いまが地域店の第二次成長期としたら「第一次成長期はいつだったのか?」。この設問への回答は「1965年以降の10年間(昭和40年代)のカラーテレビの普及期」です。その前1952年(昭和27年)にテレビ放送の開始され、家電業界は白黒テレビで活況を呈しました。1964年(昭和39年)の第1回東京オリンピックを契機に関心が高まったカラーテレビは白黒テレビを超越する業界の超目玉商品に成長しました。それ以来、「メインテレビ(リビングのテレビ)を買っていただいたお客様こそ固定客」とも表現されるようになったものです。

白黒テレビの時は「種の神器」としてテレビとともに洗濯機、冷蔵庫がクローズアップされました。そしてカラーテレビは自家用車(Car)とクーラー(Cooler、エアコン)を加え「3C」と呼ばれ、それら3商品が豊かさの象徴とされました。カラーテレビは、特に普及初期は高額商品で販売手法は貸出し訪問やテレビに的を絞った展示会、支払い方法は月賦販売で電気店の売上増進に大きく貢献しました。当時の耐久消費財の普及率の推移は図Ⅰ-7(内閣府「消費動向調査」)の通りです。

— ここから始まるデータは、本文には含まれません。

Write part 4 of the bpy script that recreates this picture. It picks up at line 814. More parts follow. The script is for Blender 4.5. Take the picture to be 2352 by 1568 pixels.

すでに普及率が100%近くにまで達していた白黒テレビは次第に衰退、代わってカラーテレビが急上昇、家庭内での映像機器の主役交代が進みました。同時に昭和30年代には普及期に入っていた白物家電(生活家電)もこの時期には電気店の売上の後押しをしました。

昭和40年代中頃には業界関係者からは「いまの時代、二けたの売上伸長は当然。カラーテレビの取組み次第で40%の伸長も可能」といった声も聞かれました。また電気店店主の会合では(カラー)テレビ販売の利益で店舗の新築やアパートの購入の話で盛り上がったものです。